Koniec z przyklejaniem samochodom łatek. I bardzo dobrze, bo do szewskiej pasji doprowadzało mnie kojarzenie aut miejskich z „damskimi”. Tak jakby mężczyzna nie mógł sobie pozwolić na posiadanie czegoś, co nie ma pod maską Vósemki i nie może się pochwalić pozycją pole position na każdych światłach. Drodzy Panowie, dobra wiadomość. Nowa Micra ma zdecydowanie bardziej męski charakter od poprzedniczki i z całą pewnością nie będzie zagrażać poziomowi testosteronu. Kilka zabiegów stylistycznych sprawiło, że nie jest to kobiecy gadżecik a sprawa stała się poważna. Trend na ostre, cięte linie nadwozia zawładnął światem motoryzacyjnej mody na dobre. Niektórym to służy, z innymi jest trochę gorzej, jednak Micra niewątpliwie na tym zabiegu zyskuje. Sprawdziłam osobiście i oddałam ją na chwilę w męskie ręce Bartka, który nie tylko nie narzekał. Ba, nawet powrócił całkiem uradowany! Pomimo faktu, że pod maską szalone trzy cylindry i oszałamiająca pojemność 0,9 l o mocy galopujących 90 mechanicznych koników. Mało? Niekoniecznie. Micra zasuwa dynamicznie i niczego się nie boi.

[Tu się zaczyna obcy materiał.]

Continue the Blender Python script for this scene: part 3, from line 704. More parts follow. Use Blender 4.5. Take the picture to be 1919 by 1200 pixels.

Nissan Micra to już auto niemal kultowe. 34 lata tradycji (o matko, kiedy to minęło!) zrobiły swoje i najmniejszy przedstawiciel stajni Nissana nikomu nie musi się z niczego tłumaczyć. Piąta generacja zrobiła jednak krok w przyszłość, co bardzo czuje się we wnętrzu. Podcięta od dołu kierownica świetnie leży w dłoniach, nic nie skrzypi i nie trzaska. Materiały są dobrej jakości (no, może poza boczkami), a sprzęt audio (BOSE!) gra bez zarzutu. Nic, tylko jechać i się cieszyć, że można stworzyć samochód fajniejszy od poprzednika. Co najważniejsze – Micra nie jest już taka mikra, bo sporo urosła i we wnętrzu można się zupełnie zacnie rozpanoszyć. 300 litrów w bagażniku to nie przelewki i na upartego można się pokusić upchnięcie wakacyjnych bambetli.

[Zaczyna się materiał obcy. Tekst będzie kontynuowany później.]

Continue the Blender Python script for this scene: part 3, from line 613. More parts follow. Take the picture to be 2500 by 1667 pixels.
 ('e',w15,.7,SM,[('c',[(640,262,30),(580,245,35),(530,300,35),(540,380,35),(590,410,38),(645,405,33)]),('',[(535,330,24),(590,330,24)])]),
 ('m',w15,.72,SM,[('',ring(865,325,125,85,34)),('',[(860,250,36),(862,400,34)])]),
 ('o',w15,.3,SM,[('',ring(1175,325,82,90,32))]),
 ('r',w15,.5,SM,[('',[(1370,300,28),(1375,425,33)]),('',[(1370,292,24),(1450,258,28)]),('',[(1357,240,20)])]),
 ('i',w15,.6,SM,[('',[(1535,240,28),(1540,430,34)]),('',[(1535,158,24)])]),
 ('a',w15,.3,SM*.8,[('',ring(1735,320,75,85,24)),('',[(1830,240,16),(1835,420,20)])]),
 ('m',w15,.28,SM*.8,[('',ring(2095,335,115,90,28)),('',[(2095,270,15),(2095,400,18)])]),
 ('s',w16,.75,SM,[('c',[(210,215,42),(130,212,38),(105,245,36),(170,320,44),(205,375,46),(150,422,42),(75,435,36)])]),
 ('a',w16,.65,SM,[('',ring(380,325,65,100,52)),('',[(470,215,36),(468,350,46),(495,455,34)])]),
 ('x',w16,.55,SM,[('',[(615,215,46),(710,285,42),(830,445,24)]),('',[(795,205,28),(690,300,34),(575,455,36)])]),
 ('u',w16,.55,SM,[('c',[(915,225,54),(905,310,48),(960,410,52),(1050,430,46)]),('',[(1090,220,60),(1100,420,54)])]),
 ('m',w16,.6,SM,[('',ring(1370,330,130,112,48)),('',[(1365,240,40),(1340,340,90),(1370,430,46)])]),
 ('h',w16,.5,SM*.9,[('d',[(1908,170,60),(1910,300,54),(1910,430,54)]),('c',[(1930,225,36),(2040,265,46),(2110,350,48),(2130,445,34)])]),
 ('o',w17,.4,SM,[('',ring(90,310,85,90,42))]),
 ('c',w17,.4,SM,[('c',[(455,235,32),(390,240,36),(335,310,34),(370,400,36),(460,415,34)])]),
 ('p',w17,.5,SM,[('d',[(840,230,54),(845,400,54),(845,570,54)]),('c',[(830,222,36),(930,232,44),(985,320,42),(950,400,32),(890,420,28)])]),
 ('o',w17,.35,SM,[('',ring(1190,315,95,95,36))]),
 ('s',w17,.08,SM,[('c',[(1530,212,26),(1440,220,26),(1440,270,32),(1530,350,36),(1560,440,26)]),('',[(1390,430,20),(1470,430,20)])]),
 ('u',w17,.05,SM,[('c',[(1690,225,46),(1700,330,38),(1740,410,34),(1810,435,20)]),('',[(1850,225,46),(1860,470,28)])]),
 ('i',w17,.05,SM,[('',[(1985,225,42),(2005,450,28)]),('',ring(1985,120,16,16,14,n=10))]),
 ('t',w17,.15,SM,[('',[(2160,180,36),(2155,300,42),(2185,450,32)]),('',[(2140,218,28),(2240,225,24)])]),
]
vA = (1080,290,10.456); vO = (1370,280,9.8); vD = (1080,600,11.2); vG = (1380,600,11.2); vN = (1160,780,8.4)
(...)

Bartek pojechał w trasę, przywiózł babcię (całą i zdrową) i na nic nie narzekał. Nie tylko dlatego, że jest miły. Po prostu zdziwiło go, że Micra jest wszechstronnie utalentowana. Ze mną trafiły jej się miejskie przeloty, do których z całą pewnością została stworzona. Micra to mistrz parkowania w zatłoczonych uliczkach i – jak na mieszczucha przystało – potrafi dokonać cudów w kwestii manewrowania. Wspomaganie kierownicy działa idealnie. Pomaga, ale na całe szczęście nie zabiera człowiekowi frajdy z czucia samochodu. Na początku nie mogłam sobie wyrobić zdania na temat zawieszenia, które czasem wydawało mi się ciut za miękkie a czasem ciut za twarde (taka jesienna kobieca fanaberia). Doceniłam, kiedy na ekspresówce Micra wklejała się w zakręty jak guma do żucia i ani przez chwilę nie dała mi powodu do stresu. Całkiem spora Micra wpada w oko i potrafi sprawić przyjemność. Spoważniała, urosła i robi wrażenie. Coś czuję, że namiesza na rynku. Damskim i męskim.